Wonder who's whose fingerprint is embedded near the top right corner?

Handsome hansoms

At the bottom right. Despite starring in numerous Sherlock Holmes mysteries, these conveyances were not long for the world thanks to motorized taxicabs. For those tempted to spell hansom cab as handsome cab, I wish to point out that the handsome spelling was the original name of the inventor until Mr. Hansom changed it. He was a well know architect, and many of his creations in that field dot the British landscape including the Birmingham City Hall.

I Learned Something (Again)

A terminal is a station from which trains do not go further. Trains enter and leave the station in only one direction -- which seems pretty simple once it's pointed out.
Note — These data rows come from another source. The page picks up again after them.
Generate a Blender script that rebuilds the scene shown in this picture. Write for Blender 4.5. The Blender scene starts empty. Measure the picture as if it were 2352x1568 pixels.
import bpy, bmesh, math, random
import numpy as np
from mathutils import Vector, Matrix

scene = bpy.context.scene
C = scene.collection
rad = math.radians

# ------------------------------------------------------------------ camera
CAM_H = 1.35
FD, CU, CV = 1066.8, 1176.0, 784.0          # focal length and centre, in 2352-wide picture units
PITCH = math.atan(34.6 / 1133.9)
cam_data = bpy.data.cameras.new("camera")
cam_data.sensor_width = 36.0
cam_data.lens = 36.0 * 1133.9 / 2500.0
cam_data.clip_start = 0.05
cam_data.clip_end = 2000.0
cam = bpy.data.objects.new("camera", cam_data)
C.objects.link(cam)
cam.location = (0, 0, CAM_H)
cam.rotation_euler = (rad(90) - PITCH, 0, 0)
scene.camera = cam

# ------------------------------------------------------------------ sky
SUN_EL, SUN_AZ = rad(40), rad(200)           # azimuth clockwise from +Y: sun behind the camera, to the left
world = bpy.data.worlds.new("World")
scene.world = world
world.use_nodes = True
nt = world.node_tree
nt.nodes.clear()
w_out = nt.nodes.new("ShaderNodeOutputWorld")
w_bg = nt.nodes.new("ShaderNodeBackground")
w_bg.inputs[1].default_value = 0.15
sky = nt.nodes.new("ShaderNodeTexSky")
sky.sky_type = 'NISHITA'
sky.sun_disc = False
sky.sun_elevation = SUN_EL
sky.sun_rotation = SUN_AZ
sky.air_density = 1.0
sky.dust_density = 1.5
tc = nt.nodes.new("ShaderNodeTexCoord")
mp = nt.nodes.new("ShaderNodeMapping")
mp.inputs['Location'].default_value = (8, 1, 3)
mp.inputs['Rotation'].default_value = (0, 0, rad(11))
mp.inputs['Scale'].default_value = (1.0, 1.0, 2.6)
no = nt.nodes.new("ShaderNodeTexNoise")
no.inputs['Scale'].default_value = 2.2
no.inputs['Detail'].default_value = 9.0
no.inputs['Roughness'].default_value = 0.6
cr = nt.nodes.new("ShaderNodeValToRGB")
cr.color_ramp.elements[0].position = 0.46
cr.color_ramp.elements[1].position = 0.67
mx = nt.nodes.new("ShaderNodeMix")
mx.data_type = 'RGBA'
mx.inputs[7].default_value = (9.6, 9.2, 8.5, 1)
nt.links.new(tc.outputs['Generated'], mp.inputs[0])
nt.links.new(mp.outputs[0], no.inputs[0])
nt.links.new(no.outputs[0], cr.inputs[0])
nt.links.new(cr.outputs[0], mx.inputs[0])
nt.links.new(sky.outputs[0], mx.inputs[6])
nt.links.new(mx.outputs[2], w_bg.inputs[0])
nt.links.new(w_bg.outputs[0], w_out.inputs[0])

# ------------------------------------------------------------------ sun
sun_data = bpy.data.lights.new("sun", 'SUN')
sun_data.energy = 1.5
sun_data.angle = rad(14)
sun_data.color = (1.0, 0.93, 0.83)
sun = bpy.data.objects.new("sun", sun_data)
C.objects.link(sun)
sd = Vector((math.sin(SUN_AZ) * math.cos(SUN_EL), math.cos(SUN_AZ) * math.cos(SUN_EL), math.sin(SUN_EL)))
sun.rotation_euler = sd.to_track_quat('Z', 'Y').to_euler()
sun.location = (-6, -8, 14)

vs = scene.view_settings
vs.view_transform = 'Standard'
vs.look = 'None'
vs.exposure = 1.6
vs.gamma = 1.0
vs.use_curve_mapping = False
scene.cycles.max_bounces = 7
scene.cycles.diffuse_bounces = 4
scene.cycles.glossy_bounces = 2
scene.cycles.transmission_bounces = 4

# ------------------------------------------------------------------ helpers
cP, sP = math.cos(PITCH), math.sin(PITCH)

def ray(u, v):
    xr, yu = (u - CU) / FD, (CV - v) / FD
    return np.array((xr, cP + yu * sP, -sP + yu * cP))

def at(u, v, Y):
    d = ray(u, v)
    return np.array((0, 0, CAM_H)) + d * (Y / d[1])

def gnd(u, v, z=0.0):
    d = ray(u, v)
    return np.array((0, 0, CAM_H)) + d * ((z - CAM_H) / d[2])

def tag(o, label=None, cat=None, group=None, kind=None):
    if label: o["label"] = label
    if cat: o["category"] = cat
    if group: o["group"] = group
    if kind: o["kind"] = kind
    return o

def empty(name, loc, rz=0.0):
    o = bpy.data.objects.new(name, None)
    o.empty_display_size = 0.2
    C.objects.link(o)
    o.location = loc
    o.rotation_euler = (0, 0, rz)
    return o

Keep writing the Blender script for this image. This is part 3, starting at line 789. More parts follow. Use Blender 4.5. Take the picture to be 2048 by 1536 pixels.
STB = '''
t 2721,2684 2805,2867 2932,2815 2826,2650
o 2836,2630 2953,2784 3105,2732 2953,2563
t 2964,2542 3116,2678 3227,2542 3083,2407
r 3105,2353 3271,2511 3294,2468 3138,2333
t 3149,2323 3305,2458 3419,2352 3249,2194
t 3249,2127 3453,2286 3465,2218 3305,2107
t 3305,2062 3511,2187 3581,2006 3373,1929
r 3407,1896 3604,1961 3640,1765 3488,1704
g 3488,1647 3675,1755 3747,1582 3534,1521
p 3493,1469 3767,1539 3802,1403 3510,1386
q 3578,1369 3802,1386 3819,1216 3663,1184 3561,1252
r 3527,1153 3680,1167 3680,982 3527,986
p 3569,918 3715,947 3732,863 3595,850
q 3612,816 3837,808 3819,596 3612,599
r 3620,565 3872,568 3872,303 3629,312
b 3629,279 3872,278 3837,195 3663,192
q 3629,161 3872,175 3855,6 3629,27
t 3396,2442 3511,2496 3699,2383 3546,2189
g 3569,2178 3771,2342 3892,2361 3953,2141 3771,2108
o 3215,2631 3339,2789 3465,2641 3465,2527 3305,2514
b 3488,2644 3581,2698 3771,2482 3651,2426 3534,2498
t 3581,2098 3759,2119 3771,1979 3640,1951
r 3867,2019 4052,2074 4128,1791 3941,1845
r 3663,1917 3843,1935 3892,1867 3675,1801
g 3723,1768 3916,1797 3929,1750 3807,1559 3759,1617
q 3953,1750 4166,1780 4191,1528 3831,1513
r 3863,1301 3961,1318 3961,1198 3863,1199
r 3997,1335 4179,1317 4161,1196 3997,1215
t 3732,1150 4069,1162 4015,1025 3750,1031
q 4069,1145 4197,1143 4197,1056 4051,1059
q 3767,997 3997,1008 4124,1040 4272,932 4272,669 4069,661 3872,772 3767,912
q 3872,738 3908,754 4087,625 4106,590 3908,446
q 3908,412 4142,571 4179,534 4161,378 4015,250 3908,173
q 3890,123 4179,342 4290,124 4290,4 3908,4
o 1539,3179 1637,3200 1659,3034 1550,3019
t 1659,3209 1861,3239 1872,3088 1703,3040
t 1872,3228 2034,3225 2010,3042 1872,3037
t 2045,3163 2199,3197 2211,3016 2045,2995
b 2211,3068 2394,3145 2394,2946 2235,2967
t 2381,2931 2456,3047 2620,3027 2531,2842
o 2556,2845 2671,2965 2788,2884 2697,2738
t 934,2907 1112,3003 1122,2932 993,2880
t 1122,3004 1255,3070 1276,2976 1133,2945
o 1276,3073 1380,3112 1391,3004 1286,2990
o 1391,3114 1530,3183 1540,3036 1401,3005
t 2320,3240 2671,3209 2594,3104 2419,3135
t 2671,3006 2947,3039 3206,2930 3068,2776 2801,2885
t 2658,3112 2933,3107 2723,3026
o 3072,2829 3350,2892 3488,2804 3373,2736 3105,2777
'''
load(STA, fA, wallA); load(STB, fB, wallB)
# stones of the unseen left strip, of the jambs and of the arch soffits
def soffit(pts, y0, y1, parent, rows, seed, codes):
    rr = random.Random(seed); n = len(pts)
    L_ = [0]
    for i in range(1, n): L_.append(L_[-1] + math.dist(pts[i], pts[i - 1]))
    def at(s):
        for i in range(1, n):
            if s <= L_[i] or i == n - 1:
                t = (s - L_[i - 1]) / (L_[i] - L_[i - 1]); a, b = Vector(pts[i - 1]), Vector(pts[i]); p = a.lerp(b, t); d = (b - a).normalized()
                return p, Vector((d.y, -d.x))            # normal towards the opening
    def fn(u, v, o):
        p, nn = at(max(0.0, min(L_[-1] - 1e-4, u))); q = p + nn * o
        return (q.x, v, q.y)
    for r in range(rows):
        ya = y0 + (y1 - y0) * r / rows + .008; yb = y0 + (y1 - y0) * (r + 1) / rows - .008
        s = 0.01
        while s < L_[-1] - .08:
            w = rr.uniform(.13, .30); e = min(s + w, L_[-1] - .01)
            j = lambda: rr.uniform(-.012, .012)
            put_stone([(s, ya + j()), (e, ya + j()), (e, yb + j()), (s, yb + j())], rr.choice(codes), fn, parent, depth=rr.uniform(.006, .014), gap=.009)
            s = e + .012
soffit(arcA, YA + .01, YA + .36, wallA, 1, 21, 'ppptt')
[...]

But I grew up in Boston, where both North Station and South Station are terminals, regardless of their names.

Grand Central Terminal

Grand Central was a terminal, not a station.

[In 1905, it was Grand Central Station. Before that, it was Grand Central Depot. Grand Central Terminal, which replaced the building in our photo, opened in 1913. - Dave]

Buggy whips

Not an automobile to be seen.

A Not-So-Grand Central

This would be the predecessor of the current Grand Central Station Terminal. It lasted just ten years (1900-10) before being judged obsolete.

Must ask

Snap Shatow? I see it in Detroit Photo Co.’s original caption, so I figure it’s not some sign in a window or on top of a building that Dave has snagged for the title. (Now I’m ready to be enlightened or admonished.)

[It is a mystery. It might refer to the source of the image -- a photographer named Shatow. - Dave]


A society without jaywalkers is a society without artists.